Racisme: «Les Français sont dans l’acceptation tant qu’on ne touche pas à leur petit jardin»
La Commission nationale consultative des droits de l’Homme (CNCDH) rendait lundi son rapport annuel. Racisme, antisémitisme, xénophobie: état des lieux avec Marc Leyenberger, rapporteur.
Le rapport fait état d’une véritable «flambée» des violences et menaces racistes et xénophobes et d’une «forte hausse» des violences et menaces antisémites. La situation s’est aggravée tant que ça pour la seule année 2009 ?
Les chiffres sont malheureusement éloquents. S’agissant des actes racistes et xénophobes, on en a recensé 1026 en 2009, contre 467 en 2008 et 321 en 2007. L’autre motif d’inquiétude, c’est que ces actes sont de plus en plus violents (agressions avec blessures, graves dégradations d’édifices religieux…). 220 sont rentrés dans cette catégorie en 2009, contre 97 en 2008.
Concernant les violences et menaces antisémites, 815 faits ont été enregistrés en 2009 contre 459 faits l’année précédente.

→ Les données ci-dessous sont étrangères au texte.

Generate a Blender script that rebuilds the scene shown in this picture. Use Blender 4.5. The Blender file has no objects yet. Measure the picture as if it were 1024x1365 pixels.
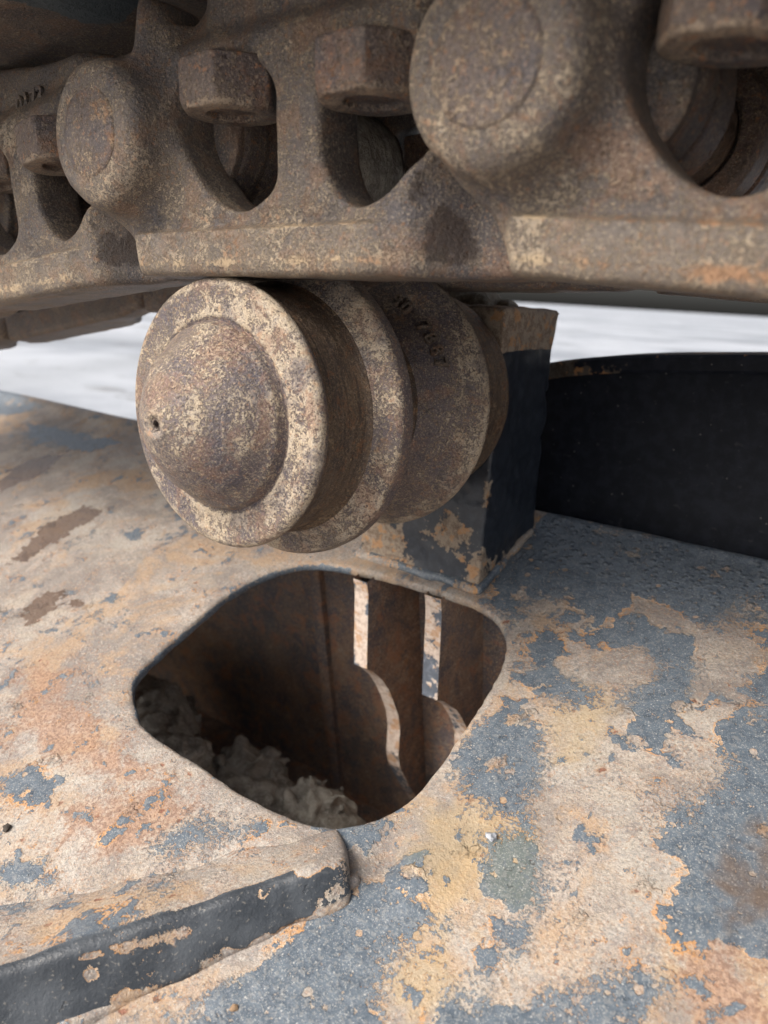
import bpy, bmesh, math, random
import numpy as np
from mathutils import Vector, Matrix, Euler

random.seed(5)
R = math.radians
scene = bpy.context.scene
col = scene.collection

# ------------------------------------------------------------------ camera, world, sun, exposure
def setup():
    cam = bpy.data.cameras.new('camera')
    cam.sensor_fit = 'HORIZONTAL'; cam.sensor_width = 36.0
    cam.lens = 36.0 * 1025 / 1024
    cam.clip_start = 0.01; cam.clip_end = 2000
    o = bpy.data.objects.new('camera', cam); col.objects.link(o)
    yaw, pitch, roll = R(35.06), R(15.83), R(3.38)
    f = Vector((-math.sin(yaw)*math.cos(pitch), math.cos(yaw)*math.cos(pitch), -math.sin(pitch)))
    r = Vector((math.cos(yaw), math.sin(yaw), 0)); u = r.cross(f)
    r2 = math.cos(roll)*r + math.sin(roll)*u
    u2 = -math.sin(roll)*r + math.cos(roll)*u
    m = Matrix((r2, u2, -f)).transposed().to_4x4()
    m.translation = Vector((0.429, -0.389, 0.095))
    o.matrix_world = m
    cam.dof.use_dof = True
    cam.dof.focus_distance = 0.60
    cam.dof.aperture_fstop = 7.5
    scene.camera = o

    w = bpy.data.worlds.new('World'); scene.world = w; w.use_nodes = True
    nt = w.node_tree
    sky = nt.nodes.new('ShaderNodeTexSky'); sky.sky_type = 'NISHITA'; sky.sun_disc = False
    sun_el, sun_az = R(42), R(205)      # azimuth clockwise from +Y
    sky.sun_elevation = sun_el; sky.sun_rotation = sun_az
    sky.air_density = 1.0; sky.dust_density = 6.0; sky.ozone_density = 0.5
    bg = nt.nodes['Background']; bg.inputs['Strength'].default_value = 0.15
    hs = nt.nodes.new('ShaderNodeHueSaturation'); hs.inputs['Saturation'].default_value = 0.5    # thin overcast: a paler sky
    nt.links.new(sky.outputs[0], hs.inputs['Color']); nt.links.new(hs.outputs[0], bg.inputs['Color'])

    s = bpy.data.lights.new('sun', 'SUN'); s.energy = 1.5; s.angle = R(25); s.color = (1.0, 0.96, 0.9)
    so = bpy.data.objects.new('sun', s); col.objects.link(so)
    d = Vector((math.sin(sun_az)*math.cos(sun_el), math.cos(sun_az)*math.cos(sun_el), math.sin(sun_el)))
    so.rotation_euler = d.to_track_quat('Z', 'Y').to_euler()
    scene.view_settings.view_transform = 'Standard'
    scene.view_settings.look = 'None'
    scene.view_settings.exposure = 0.70
    scene.view_settings.gamma = 1.0
setup()

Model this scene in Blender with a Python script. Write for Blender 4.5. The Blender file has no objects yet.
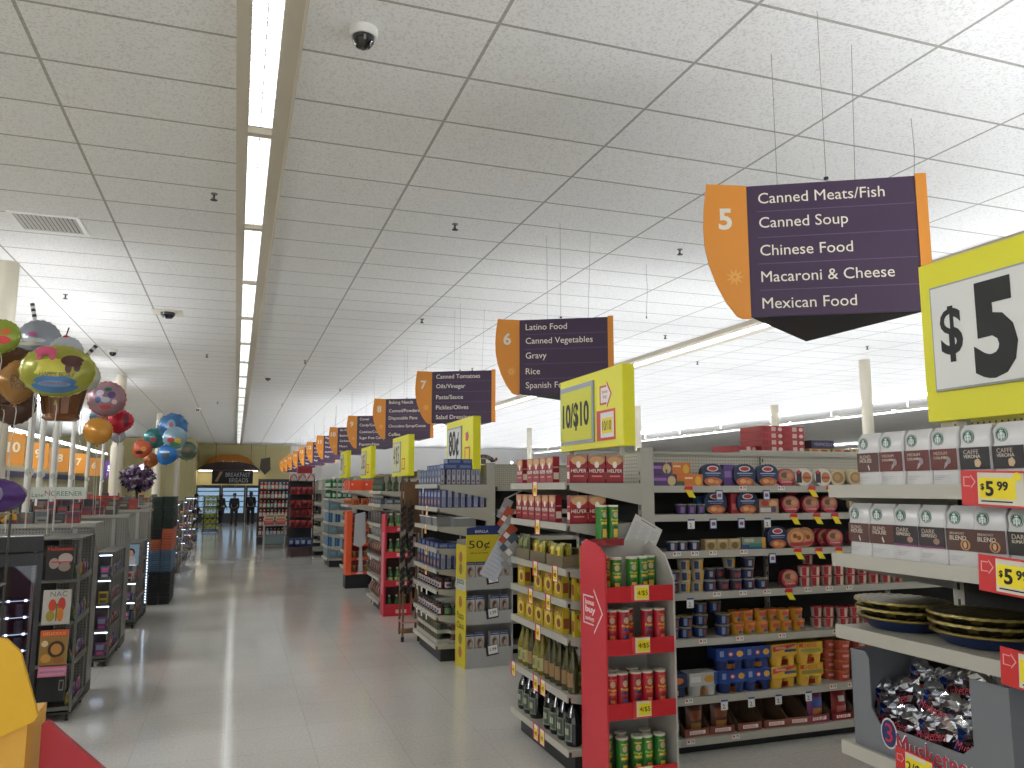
import bpy, math, random
from mathutils import Matrix, Vector
R = math.radians
EM_MAIN, EM_SIDE, EM_LED, EM_WORLD, EXPO, EM_UP, EM_UPP, EM_LANE, EM_POLE = 3.6, 3.0, 3.5, 1.0, 0.68, 62., 55., 75., 240.
random.seed(7)
COL = bpy.context.scene.collection
PI = math.pi

# ---------------------------------------------------------------- materials
MAT = {}
def srgb(c):
    if isinstance(c, str):
        c = tuple(int(c[i:i+2], 16) / 255 for i in (0, 2, 4))
    return tuple((v / 12.92 if v <= .04045 else ((v + .055) / 1.055) ** 2.4) for v in c) + (1,)
def mat(c, rough=.5, metal=0., emit=0., noise=0., trans=0., coat=0., alpha=1.):
    key = (c, rough, metal, emit, noise, trans, coat, alpha)
    if key in MAT: return MAT[key]
    m = bpy.data.materials.new('surface_' + str(c)); m.use_nodes = True
    nt = m.node_tree; b = nt.nodes['Principled BSDF']
    col = srgb(c)
    b.inputs['Base Color'].default_value = col
    b.inputs['Roughness'].default_value = rough
    b.inputs['Metallic'].default_value = metal
    b.inputs['Coat Weight'].default_value = coat
    b.inputs['Transmission Weight'].default_value = trans
    b.inputs['Alpha'].default_value = alpha
    if emit:
        b.inputs['Emission Color'].default_value = col
        b.inputs['Emission Strength'].default_value = emit
    if noise:
        tc = nt.nodes.new('ShaderNodeTexCoord'); n = nt.nodes.new('ShaderNodeTexNoise')
        n.inputs['Scale'].default_value = 30; n.inputs['Detail'].default_value = 4
        mx = nt.nodes.new('ShaderNodeMix'); mx.data_type = 'RGBA'
        mx.inputs[6].default_value = tuple(v * (1 - noise) for v in col[:3]) + (1,)
        mx.inputs[7].default_value = tuple(min(1, v * (1 + noise)) for v in col[:3]) + (1,)
        nt.links.new(tc.outputs['Object'], n.inputs['Vector'])
        nt.links.new(n.outputs['Fac'], mx.inputs[0]); nt.links.new(mx.outputs[2], b.inputs['Base Color'])
    MAT[key] = m
    return m

def node_mat(name, fn):
    m = bpy.data.materials.new(name); m.use_nodes = True
    fn(m.node_tree, m.node_tree.nodes['Principled BSDF']); return m

def _ceil(nt, b):
    tc = nt.nodes.new('ShaderNodeTexCoord'); mp = nt.nodes.new('ShaderNodeMapping')
    mp.inputs['Location'].default_value = (-.025 + 1.22 * 40, -4.41 + .61 * 40, 0)
    br = nt.nodes.new('ShaderNodeTexBrick'); br.offset = 0; br.squash = 1
    for k, v in dict(Scale=1, **{'Mortar Size': .011, 'Mortar Smooth': .1, 'Bias': 0, 'Brick Width': 1.22, 'Row Height': .61}).items():
        br.inputs[k].default_value = v
    br.inputs['Color1'].default_value = srgb('ecebe7'); br.inputs['Color2'].default_value = srgb('e9e8e4')
    br.inputs['Mortar'].default_value = srgb('a9a79f')
    nz = nt.nodes.new('ShaderNodeTexNoise'); nz.inputs['Scale'].default_value = 70; nz.inputs['Detail'].default_value = 3
    rp = nt.nodes.new('ShaderNodeValToRGB'); rp.color_ramp.elements[0].position = .36; rp.color_ramp.elements[1].position = .5
    rp.color_ramp.elements[0].color = (.78, .77, .75, 1)
    mx = nt.nodes.new('ShaderNodeMix'); mx.data_type = 'RGBA'; mx.blend_type = 'MULTIPLY'; mx.inputs[0].default_value = .8
    bp = nt.nodes.new('ShaderNodeBump'); bp.inputs['Strength'].default_value = .25; bp.inputs['Distance'].default_value = .01
    L = nt.links.new
    L(tc.outputs['Object'], mp.inputs[0]); L(mp.outputs[0], br.inputs[0]); L(tc.outputs['Object'], nz.inputs[0])
    L(nz.outputs[0], rp.inputs[0]); L(br.outputs[0], mx.inputs[6]); L(rp.outputs[0], mx.inputs[7])
    L(mx.outputs[2], b.inputs['Base Color']); L(nz.outputs[0], bp.inputs['Height']); L(bp.outputs[0], b.inputs['Normal'])
    b.inputs['Roughness'].default_value = .9
def _floor(nt, b):
    tc = nt.nodes.new('ShaderNodeTexCoord')
    br = nt.nodes.new('ShaderNodeTexBrick'); br.offset = 0
    for k, v in dict(Scale=1, **{'Mortar Size': .003, 'Mortar Smooth': .2, 'Bias': 0, 'Brick Width': .6096, 'Row Height': .6096}).items():
        br.inputs[k].default_value = v
    br.inputs['Color1'].default_value = srgb('e6e3db'); br.inputs['Color2'].default_value = srgb('e3dfd6')
    br.inputs['Mortar'].default_value = srgb('d3cfc5')
    nz = nt.nodes.new('ShaderNodeTexNoise'); nz.inputs['Scale'].default_value = 1.1; nz.inputs['Detail'].default_value = 5
    n2 = nt.nodes.new('ShaderNodeTexNoise'); n2.inputs['Scale'].default_value = 45; n2.inputs['Detail'].default_value = 3
    rp = nt.nodes.new('ShaderNodeValToRGB'); rp.color_ramp.elements[0].position = .3; rp.color_ramp.elements[1].position = .75
    rp.color_ramp.elements[0].color = (.92, .915, .905, 1)
    mx = nt.nodes.new('ShaderNodeMix'); mx.data_type = 'RGBA'; mx.blend_type = 'MULTIPLY'; mx.inputs[0].default_value = 1
    m2 = nt.nodes.new('ShaderNodeMix'); m2.data_type = 'RGBA'; m2.blend_type = 'MULTIPLY'; m2.inputs[0].default_value = .35
    mr = nt.nodes.new('ShaderNodeMapRange'); mr.inputs[3].default_value = .1; mr.inputs[4].default_value = .17
    L = nt.links.new
    for n in (br, nz, n2): L(tc.outputs['Object'], n.inputs[0])
    L(nz.outputs[0], rp.inputs[0]); L(br.outputs[0], mx.inputs[6]); L(rp.outputs[0], mx.inputs[7])
    L(mx.outputs[2], m2.inputs[6]); L(n2.outputs[0], m2.inputs[7]); L(m2.outputs[2], b.inputs['Base Color'])
    L(nz.outputs[0], mr.inputs[0]); L(mr.outputs[0], b.inputs['Roughness'])
    b.inputs['Specular IOR Level'].default_value = .5
    b.inputs['Coat Weight'].default_value = .25; b.inputs['Coat Roughness'].default_value = .08
def _peg(nt, b):
    tc = nt.nodes.new('ShaderNodeTexCoord'); v = nt.nodes.new('ShaderNodeVectorMath'); v.operation = 'MULTIPLY'
    v.inputs[1].default_value = (39.37, 39.37, 39.37)
    fr = nt.nodes.new('ShaderNodeVectorMath'); fr.operation = 'FRACTION'
    sb = nt.nodes.new('ShaderNodeVectorMath'); sb.operation = 'SUBTRACT'; sb.inputs[1].default_value = (.5, .5, .5)
    sx = nt.nodes.new('ShaderNodeSeparateXYZ')
    mxm = nt.nodes.new('ShaderNodeMath'); mxm.operation = 'ADD'
    ax = nt.nodes.new('ShaderNodeMath'); ax.operation = 'MULTIPLY'
    az = nt.nodes.new('ShaderNodeMath'); az.operation = 'MULTIPLY'
    lt = nt.nodes.new('ShaderNodeMath'); lt.operation = 'LESS_THAN'; lt.inputs[1].default_value = .035
    mx = nt.nodes.new('ShaderNodeMix'); mx.data_type = 'RGBA'
    mx.inputs[6].default_value = srgb('b3ae9f'); mx.inputs[7].default_value = srgb('3a3832')
    L = nt.links.new
    L(tc.outputs['UV'], v.inputs[0]); L(v.outputs[0], fr.inputs[0]); L(fr.outputs[0], sb.inputs[0]); L(sb.outputs[0], sx.inputs[0])
    L(sx.outputs[0], ax.inputs[0]); L(sx.outputs[0], ax.inputs[1]); L(sx.outputs[1], az.inputs[0]); L(sx.outputs[1], az.inputs[1])
    L(ax.outputs[0], mxm.inputs[0]); L(az.outputs[0], mxm.inputs[1]); L(mxm.outputs[0], lt.inputs[0])
    L(lt.outputs[0], mx.inputs[0]); L(mx.outputs[2], b.inputs['Base Color']); b.inputs['Roughness'].default_value = .45
CEIL = node_mat('acoustic_tile', _ceil); FLOOR = node_mat('polished_tile', _floor); PEG = node_mat('pegboard', _peg)
SHELF = mat('a5a194', .45); RAIL = mat('aeaa9e', .4); KICK = mat('141414', .6); BLACK = mat('0d0d0e', .5)
WHITE = mat('e6e4de', .5); STEEL = mat('8b8b88', .35, .7); FOIL = mat('c8c8cc', .22, .85); CREAM = mat('d8d0bc', .6)
YEL = mat('e4de14', .45); DYEL = mat('e8d21a', .5); RED = mat('c0222c', .45); BRED = mat('b81c22', .4)
PURP = mat('35203e', .5); ORNG = mat('cf8428', .5); TXT = mat('e9e2cf', .5); CARD = mat('8c6a45', .8); GREY = mat('77767a', .6)
PRN = mat('111111', .6)

# ---------------------------------------------------------------- mesh builder
TCACHE = {}
def text_geo(s, bold=0, ext=.02):
    k = (s, ext, bold)
    if k not in TCACHE:
        cu = bpy.data.curves.new('lettering', 'FONT'); cu.body = s; cu.extrude = ext; cu.resolution_u = 3
        cu.offset = bold; cu.align_x = 'CENTER'; cu.align_y = 'CENTER'
        o = bpy.data.objects.new('lettering', cu); COL.objects.link(o)
        dg = bpy.context.evaluated_depsgraph_get(); dg.update()
        me = bpy.data.meshes.new_from_object(o.evaluated_get(dg))
        vs = [v.co.copy() for v in me.vertices]; fs = [tuple(p.vertices) for p in me.polygons]
        bpy.data.objects.remove(o); bpy.data.curves.remove(cu); bpy.data.meshes.remove(me)
        xs = [v.x for v in vs] or [0, 1]; ys = [v.y for v in vs] or [0, 1]
        cx, cy = (min(xs) + max(xs)) / 2, (min(ys) + max(ys)) / 2
        TCACHE[k] = ([(v.x - cx, v.y - cy, v.z) for v in vs], fs, max(xs) - min(xs), max(ys) - min(ys))
    return TCACHE[k]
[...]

Précisons qu’il s’agit là des faits recensés par le ministère de l’Intérieur, ou par celui de la Justice après traitement de l’affaire. Si l’on tient compte du fait que toutes les victimes ne portent pas plainte, et qu’elles sont même de moins en moins portées à le faire selon ce que nous rapportent les associations, on imagine bien que les actes réellement commis sont plus nombreux.
Comment expliquer cette recrudescence alors que depuis une dizaine d’années la tendance était plutôt à la baisse ?
1999 et 2000 avaient représenté le creux de la vague. Des poussées avaient suivi en 2001, 2002 et 2003. Mais depuis un pic en 2005 certainement lié aux événements au Proche-Orient, le nombre d’actes antisémites était en régression constante. Survient, début 2009, l’offensive meurtrière israélienne dans la bande de Gaza en janvier 2009. Mécaniquement, on a une flambée de violence en France. Comme on risque d’en avoir une avec l’attaque de lundi contre la flottille.
Mais ce mouvement à la hausse en 2009 n’est pas uniquement lié à Gaza puisque l’on voit qu’il se maintient tout au long de l’année. L’autre élément explicatif peut être à chercher dans la situation économique. En situation de précarité, une partie de la population a tendance à chercher, sinon un bouc-émissaire, du moins à se préserver de l’incertitude en se protégeant de «l’autre».
Quelles sont les premières populations visées ?
Si l’on parle du racisme, ce sont encore et toujours les Maghrébins. Avec des différences selon les régions: l’Ile-de-France, Rhône-Alpes et l’Alsace sont en tête. Ailleurs en Europe, l’évolution est tout aussi défavorable (quoique le degré de violence y est moins haut qu’en France) mais les premières victimes sont souvent les Roms, notamment en Roumanie, Bulgarie et Italie.
Pourtant, quand on interroge les Français, ils se disent plus tolérants qu’auparavant. Comment interpréter cette distorsion ?
C’est tout le paradoxe. Selon le sondage que nous avons réalisé sur les comportements à l’égard du racisme, de la xénophobie et de l’antisémitisme, 54 % des personnes interrogées ne se déclarent «pas racistes du tout». Il y a encore trois ans, un sur trois se disait raciste. Aujourd’hui, les Français ne considèrent plus les juifs ou les homosexuels comme des «groupes à part». On peut y voir un effet de l’effort de sensibilisation mené par les politiques publiques, notamment à l’école.
Dans le même temps, 84% estiment qu’actuellement le racisme est «un phénomène répandu», témoignant un écart entre visions objectives et subjectives du racisme, entre la manière dont il est perçu et ce qu’il se passe réellement. Et si l’on regarde le détail des réponses, on s’aperçoit que, lorsqu’il s’agit de relations individuelles, on continue à rejeter l’autre. On est dans l’acceptation tant qu’on ne touche pas à son petit jardin.
Que faire ?
D’abord, ne rien laisser passer. Le grand danger actuel, c’est la banalisation. Aujourd’hui, on ne trouve pas si grave de dire ceci sur les juifs, cela sur les arabes, d’entendre «sale juif» dans une cour d’école. Jusque dans le discours politique, où certains commentaires inacceptables sont présentés comme normaux. Nous appellons à continuer les efforts sur la sensibilisation et surtout à une politique concertée, durable. On ne peut se contenter d’attendre le pic de violence et de réagir après coup.